**Given task:** Would you quote the material below from its first line through the line containing "return CAM + d*t", exactly and with both ends included?

**Data lines:**
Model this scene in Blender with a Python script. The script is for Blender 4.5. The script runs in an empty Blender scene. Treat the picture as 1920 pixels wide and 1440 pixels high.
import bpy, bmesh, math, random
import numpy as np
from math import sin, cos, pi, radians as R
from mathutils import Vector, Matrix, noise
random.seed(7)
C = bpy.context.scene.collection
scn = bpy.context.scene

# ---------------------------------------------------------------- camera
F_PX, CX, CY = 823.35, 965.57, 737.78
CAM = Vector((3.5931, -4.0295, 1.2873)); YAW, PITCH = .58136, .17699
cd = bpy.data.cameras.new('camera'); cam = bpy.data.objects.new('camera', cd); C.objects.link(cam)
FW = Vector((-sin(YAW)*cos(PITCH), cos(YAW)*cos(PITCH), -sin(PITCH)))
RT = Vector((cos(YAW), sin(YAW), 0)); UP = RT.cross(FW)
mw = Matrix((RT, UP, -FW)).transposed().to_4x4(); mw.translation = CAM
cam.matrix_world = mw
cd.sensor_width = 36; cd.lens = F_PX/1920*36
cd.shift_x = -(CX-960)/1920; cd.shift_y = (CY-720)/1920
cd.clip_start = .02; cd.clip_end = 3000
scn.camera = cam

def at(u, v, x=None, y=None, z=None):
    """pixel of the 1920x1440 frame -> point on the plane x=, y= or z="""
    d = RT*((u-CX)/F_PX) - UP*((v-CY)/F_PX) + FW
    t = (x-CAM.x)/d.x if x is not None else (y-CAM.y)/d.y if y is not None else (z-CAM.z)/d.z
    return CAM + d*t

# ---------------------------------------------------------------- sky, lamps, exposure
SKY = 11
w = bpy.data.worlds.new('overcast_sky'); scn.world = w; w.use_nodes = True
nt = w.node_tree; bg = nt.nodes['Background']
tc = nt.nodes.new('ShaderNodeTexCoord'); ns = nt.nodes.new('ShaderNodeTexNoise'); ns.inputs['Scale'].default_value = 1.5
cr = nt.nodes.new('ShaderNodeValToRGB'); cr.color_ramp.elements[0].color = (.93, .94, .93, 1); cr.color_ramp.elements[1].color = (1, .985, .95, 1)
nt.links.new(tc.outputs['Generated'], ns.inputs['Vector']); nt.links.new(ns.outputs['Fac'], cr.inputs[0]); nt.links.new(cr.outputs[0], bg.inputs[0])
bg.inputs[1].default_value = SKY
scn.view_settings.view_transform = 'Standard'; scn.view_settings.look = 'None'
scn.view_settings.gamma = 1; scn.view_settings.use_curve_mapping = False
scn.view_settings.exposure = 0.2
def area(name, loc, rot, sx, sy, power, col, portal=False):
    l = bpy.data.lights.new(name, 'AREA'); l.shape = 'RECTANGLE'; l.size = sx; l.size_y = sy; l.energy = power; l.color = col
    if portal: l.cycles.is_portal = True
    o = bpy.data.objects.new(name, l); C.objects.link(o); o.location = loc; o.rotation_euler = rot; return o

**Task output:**
Model this scene in Blender with a Python script. The script is for Blender 4.5. The script runs in an empty Blender scene. Treat the picture as 1920 pixels wide and 1440 pixels high.
import bpy, bmesh, math, random
import numpy as np
from math import sin, cos, pi, radians as R
from mathutils import Vector, Matrix, noise
random.seed(7)
C = bpy.context.scene.collection
scn = bpy.context.scene

# ---------------------------------------------------------------- camera
F_PX, CX, CY = 823.35, 965.57, 737.78
CAM = Vector((3.5931, -4.0295, 1.2873)); YAW, PITCH = .58136, .17699
cd = bpy.data.cameras.new('camera'); cam = bpy.data.objects.new('camera', cd); C.objects.link(cam)
FW = Vector((-sin(YAW)*cos(PITCH), cos(YAW)*cos(PITCH), -sin(PITCH)))
RT = Vector((cos(YAW), sin(YAW), 0)); UP = RT.cross(FW)
mw = Matrix((RT, UP, -FW)).transposed().to_4x4(); mw.translation = CAM
cam.matrix_world = mw
cd.sensor_width = 36; cd.lens = F_PX/1920*36
cd.shift_x = -(CX-960)/1920; cd.shift_y = (CY-720)/1920
cd.clip_start = .02; cd.clip_end = 3000
scn.camera = cam

def at(u, v, x=None, y=None, z=None):
    """pixel of the 1920x1440 frame -> point on the plane x=, y= or z="""
    d = RT*((u-CX)/F_PX) - UP*((v-CY)/F_PX) + FW
    t = (x-CAM.x)/d.x if x is not None else (y-CAM.y)/d.y if y is not None else (z-CAM.z)/d.z
    return CAM + d*t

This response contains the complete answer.